Short task
Set the listing down unchanged, minus every embedded image.

-- -- --

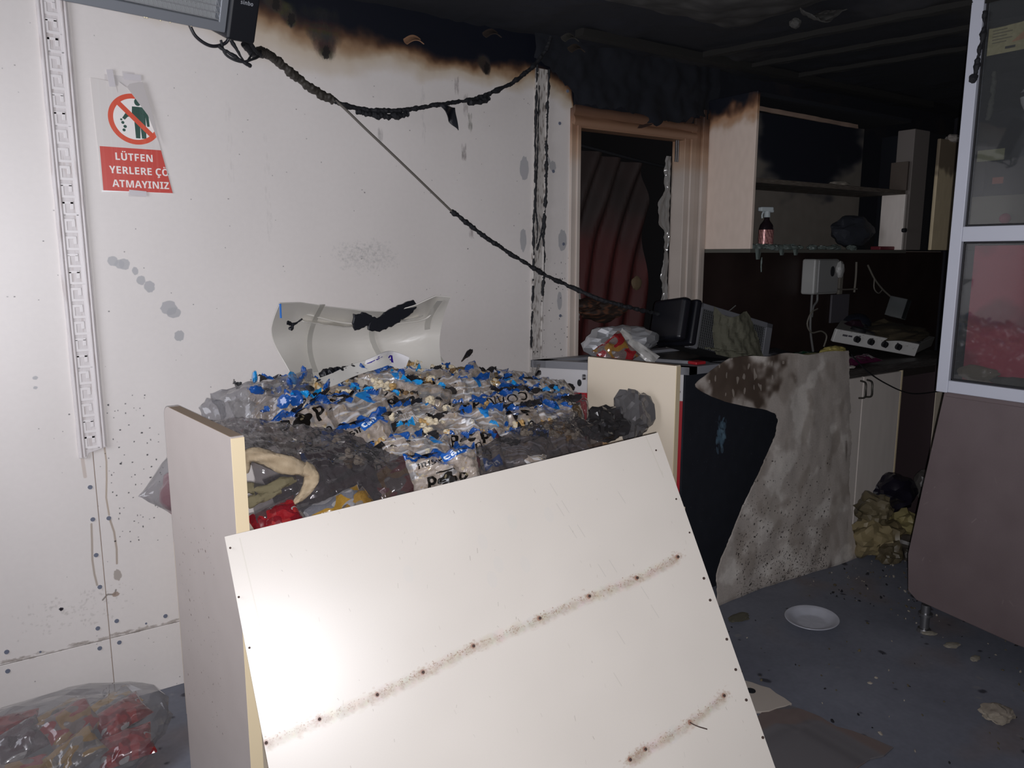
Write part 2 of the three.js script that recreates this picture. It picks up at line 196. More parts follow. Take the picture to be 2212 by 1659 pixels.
structure('floor', uvBy(span(-2.5, 5.5, -0.1, 0, -1.2, 5.3), (x) => (x + 1.4) / 7, (x, y, z) => 1 - (z + 1.2) / 6.417), M({ map: floorMap, roughness: 0.62 }), 'dark grey floor dirtied with wet soot');
{ // ceiling: burnt, blistered lining under a slab
  const g = new THREE.PlaneGeometry(8, 6.5, 240, 190).rotateX(Math.PI / 2).translate(1.5, 2.4, 2.05), p = g.attributes.position;
  for (let i = 0; i < p.count; i++) { const x = p.getX(i), z = p.getZ(i); p.setY(i, 2.4 - Math.max(0, 0.022 * fbm(x * 3.5, z * 3.5, 1, 4) + 0.008 * noise(x * 22, z * 22))); } g.computeVertexNormals();
  const cm = canvasTex(1024, 832, (i, j) => { const X = -2.5 + i / 128, z = -1.2 + j / 128; let c = mixc(SOOT, [50, 48, 48], 0.7 * smooth(fbm(X * 1.1 + 4, z * 1.3, 7, 4), 0.16, 0.5)); const n = noise(X * 30, z * 30) * 5; return c.map((v) => v + n); });
  uvBy(g, (x) => (x + 2.5) / 8, (x, y, z) => 1 - (z + 1.2) / 6.5);
  structure('ceiling', join([g, span(-2.5, 5.5, 2.42, 2.52, -1.2, 5.3)]), M({ map: cm, roughness: 0.95 }), 'burnt black ceiling with blistered lining');
}
// plaster-like strip with a key pattern, broken off below
const keyGeo = (() => { const w = 0.0085, h = 0.0016, s = 0.036, p = 0.052, bar = (x0, y0, x1, y1) => box(Math.abs(x1 - x0) * s + w, Math.abs(y1 - y0) * p + w, h, (x0 + x1) / 2 * s - s / 2, (y0 + y1) / 2 * p, h / 2, 0.001); return join([bar(1, 0, 1, 1), bar(0, 0, 1, 0), bar(0, 0, 0, 0.66), bar(0, 0.66, 0.62, 0.66), bar(0.62, 0.36, 0.62, 0.66)]); })();
const stripMap = canvasTex(256, 2048, (i, j) => { const g = noise(i / 14, j / 60) * 6 + noise(i / 3, j / 9, 4) * 3, s = smooth(noise(i / 30, j / 120, 7), 0.15, 0.5) * 0.4; return mixc([213 + g, 207 + g, 206 + g], [180, 168, 163], s); });
const stripMat = M({ map: stripMap, roughness: 0.45 }), keyMat = M({ color: 0xe4dfde, roughness: 0.4 });
{
  const t = structure('trim_1', null, null, 'white moulded strip with a Greek key pattern, broken off at its lower end'), uvS = (g) => uvBy(g, (x) => x / 0.08 + 0.5, (x, y) => (y - 0.8) / 1.6);
  t.position.set(0.236, 0, 0);
  part('base', uvS(cut(ragged([[-0.04, 0.865], [-0.02, 0.862], [-0.012, 0.878], [0.012, 0.884], [0.04, 0.892], [0.04, 2.42], [-0.04, 2.42]], 0.04, 0.002, 3), 0.009, 0.0012).translate(0, 0, 0.0045)), stripMat, t);
  for (const [x, y0] of [[-0.034, 0.866], [-0.0245, 0.868], [0.0245, 0.89], [0.034, 0.894]]) part('rail', uvS(cyl(0.0046, 0.0046, 2.42 - y0, 12).translate(x, (2.42 + y0) / 2, 0.009)), stripMat, t);
  for (let i = 0; i < 29; i++) { const m = part('key_motif', keyGeo, keyMat, t); m.position.set(0, 0.895 + i * 0.052, 0.009); }
}
{
  const t = structure('trim_2', null, null, 'scorched wall strip beside the door, cracked and blackened in its upper half'); t.position.set(1.968, 0, 0); t.rotation.z = -0.018;
  const burntStrip = M({ map: canvasTex(128, 1024, (i, j) => { const y = 2.4 * (1 - j / 1024), up = smooth(y + 0.15 * noise(i / 20, j / 30), 1.3, 1.75), k = smooth(noise(i / 16, j / 18, 3) + 0.5 * noise(i / 5, j / 7), 0.1, 0.5), n = noise(i / 4, j / 4) * 8; return mixc([200 + n, 195 + n, 190 + n], [118, 110, 104], k * 0.75 + 0.15 * up); }), roughness: 0.6 });
  part('base', uvBy(span(-0.032, 0.032, 0, 2.27, 0, 0.008), (x) => x / 0.07 + 0.5, (x, y) => y / 2.4), burntStrip, t);
  for (const x of [-0.026, 0.026]) part('rail', uvBy(cyl(0.004, 0.004, 2.25, 10).translate(x, 1.125, 0.009), (x2) => x2 / 0.07 + 0.5, (x2, y) => y / 2.4), burntStrip, t);
  for (let i = 0; i < 14; i++) { const m = part('key_motif', keyGeo, burntStrip, t); m.scale.set(0.9, 0.9, 1); m.position.set(0, 0.4 + i * 0.05, 0.008); }
  part('crack', [charTube([[-0.03, 1.1, 0.009], [-0.026, 1.5, 0.01], [-0.031, 1.62, 0.01], [-0.024, 1.75, 0.011], [-0.03, 1.95, 0.011], [-0.026, 2.28, 0.01]], 0.0042, 4, 0.8), charTube([[-0.012, 1.55, 0.009], [-0.008, 1.62, 0.009], [-0.02, 1.7, 0.01], [-0.017, 1.9, 0.01], [-0.014, 2.2, 0.01]], 0.0026, 9, 0.8), charTube([[0.026, 1.3, 0.008], [0.03, 1.5, 0.01], [0.024, 1.58, 0.01], [0.031, 1.78, 0.011], [0.028, 2.0, 0.01], [0.034, 2.27, 0.01]], 0.005, 14, 0.9), charTube([[-0.01, 1.52, 0.009], [0.006, 1.57, 0.009], [0.018, 1.63, 0.009], [0.02, 1.66, 0.009]], 0.003, 2, 0.9)], char, t);
}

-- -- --

The completed task
Write part 2 of the three.js script that recreates this picture. It picks up at line 196. More parts follow. Take the picture to be 2212 by 1659 pixels.
structure('floor', uvBy(span(-2.5, 5.5, -0.1, 0, -1.2, 5.3), (x) => (x + 1.4) / 7, (x, y, z) => 1 - (z + 1.2) / 6.417), M({ map: floorMap, roughness: 0.62 }), 'dark grey floor dirtied with wet soot');
{ // ceiling: burnt, blistered lining under a slab
  const g = new THREE.PlaneGeometry(8, 6.5, 240, 190).rotateX(Math.PI / 2).translate(1.5, 2.4, 2.05), p = g.attributes.position;
  for (let i = 0; i < p.count; i++) { const x = p.getX(i), z = p.getZ(i); p.setY(i, 2.4 - Math.max(0, 0.022 * fbm(x * 3.5, z * 3.5, 1, 4) + 0.008 * noise(x * 22, z * 22))); } g.computeVertexNormals();
  const cm = canvasTex(1024, 832, (i, j) => { const X = -2.5 + i / 128, z = -1.2 + j / 128; let c = mixc(SOOT, [50, 48, 48], 0.7 * smooth(fbm(X * 1.1 + 4, z * 1.3, 7, 4), 0.16, 0.5)); const n = noise(X * 30, z * 30) * 5; return c.map((v) => v + n); });
  uvBy(g, (x) => (x + 2.5) / 8, (x, y, z) => 1 - (z + 1.2) / 6.5);
  structure('ceiling', join([g, span(-2.5, 5.5, 2.42, 2.52, -1.2, 5.3)]), M({ map: cm, roughness: 0.95 }), 'burnt black ceiling with blistered lining');
}
// plaster-like strip with a key pattern, broken off below
const keyGeo = (() => { const w = 0.0085, h = 0.0016, s = 0.036, p = 0.052, bar = (x0, y0, x1, y1) => box(Math.abs(x1 - x0) * s + w, Math.abs(y1 - y0) * p + w, h, (x0 + x1) / 2 * s - s / 2, (y0 + y1) / 2 * p, h / 2, 0.001); return join([bar(1, 0, 1, 1), bar(0, 0, 1, 0), bar(0, 0, 0, 0.66), bar(0, 0.66, 0.62, 0.66), bar(0.62, 0.36, 0.62, 0.66)]); })();
const stripMap = canvasTex(256, 2048, (i, j) => { const g = noise(i / 14, j / 60) * 6 + noise(i / 3, j / 9, 4) * 3, s = smooth(noise(i / 30, j / 120, 7), 0.15, 0.5) * 0.4; return mixc([213 + g, 207 + g, 206 + g], [180, 168, 163], s); });
const stripMat = M({ map: stripMap, roughness: 0.45 }), keyMat = M({ color: 0xe4dfde, roughness: 0.4 });
{
  const t = structure('trim_1', null, null, 'white moulded strip with a Greek key pattern, broken off at its lower end'), uvS = (g) => uvBy(g, (x) => x / 0.08 + 0.5, (x, y) => (y - 0.8) / 1.6);
  t.position.set(0.236, 0, 0);
  part('base', uvS(cut(ragged([[-0.04, 0.865], [-0.02, 0.862], [-0.012, 0.878], [0.012, 0.884], [0.04, 0.892], [0.04, 2.42], [-0.04, 2.42]], 0.04, 0.002, 3), 0.009, 0.0012).translate(0, 0, 0.0045)), stripMat, t);
  for (const [x, y0] of [[-0.034, 0.866], [-0.0245, 0.868], [0.0245, 0.89], [0.034, 0.894]]) part('rail', uvS(cyl(0.0046, 0.0046, 2.42 - y0, 12).translate(x, (2.42 + y0) / 2, 0.009)), stripMat, t);
  for (let i = 0; i < 29; i++) { const m = part('key_motif', keyGeo, keyMat, t); m.position.set(0, 0.895 + i * 0.052, 0.009); }
}
{
  const t = structure('trim_2', null, null, 'scorched wall strip beside the door, cracked and blackened in its upper half'); t.position.set(1.968, 0, 0); t.rotation.z = -0.018;
  const burntStrip = M({ map: canvasTex(128, 1024, (i, j) => { const y = 2.4 * (1 - j / 1024), up = smooth(y + 0.15 * noise(i / 20, j / 30), 1.3, 1.75), k = smooth(noise(i / 16, j / 18, 3) + 0.5 * noise(i / 5, j / 7), 0.1, 0.5), n = noise(i / 4, j / 4) * 8; return mixc([200 + n, 195 + n, 190 + n], [118, 110, 104], k * 0.75 + 0.15 * up); }), roughness: 0.6 });
  part('base', uvBy(span(-0.032, 0.032, 0, 2.27, 0, 0.008), (x) => x / 0.07 + 0.5, (x, y) => y / 2.4), burntStrip, t);
  for (const x of [-0.026, 0.026]) part('rail', uvBy(cyl(0.004, 0.004, 2.25, 10).translate(x, 1.125, 0.009), (x2) => x2 / 0.07 + 0.5, (x2, y) => y / 2.4), burntStrip, t);
  for (let i = 0; i < 14; i++) { const m = part('key_motif', keyGeo, burntStrip, t); m.scale.set(0.9, 0.9, 1); m.position.set(0, 0.4 + i * 0.05, 0.008); }
  part('crack', [charTube([[-0.03, 1.1, 0.009], [-0.026, 1.5, 0.01], [-0.031, 1.62, 0.01], [-0.024, 1.75, 0.011], [-0.03, 1.95, 0.011], [-0.026, 2.28, 0.01]], 0.0042, 4, 0.8), charTube([[-0.012, 1.55, 0.009], [-0.008, 1.62, 0.009], [-0.02, 1.7, 0.01], [-0.017, 1.9, 0.01], [-0.014, 2.2, 0.01]], 0.0026, 9, 0.8), charTube([[0.026, 1.3, 0.008], [0.03, 1.5, 0.01], [0.024, 1.58, 0.01], [0.031, 1.78, 0.011], [0.028, 2.0, 0.01], [0.034, 2.27, 0.01]], 0.005, 14, 0.9), charTube([[-0.01, 1.52, 0.009], [0.006, 1.57, 0.009], [0.018, 1.63, 0.009], [0.02, 1.66, 0.009]], 0.003, 2, 0.9)], char, t);
}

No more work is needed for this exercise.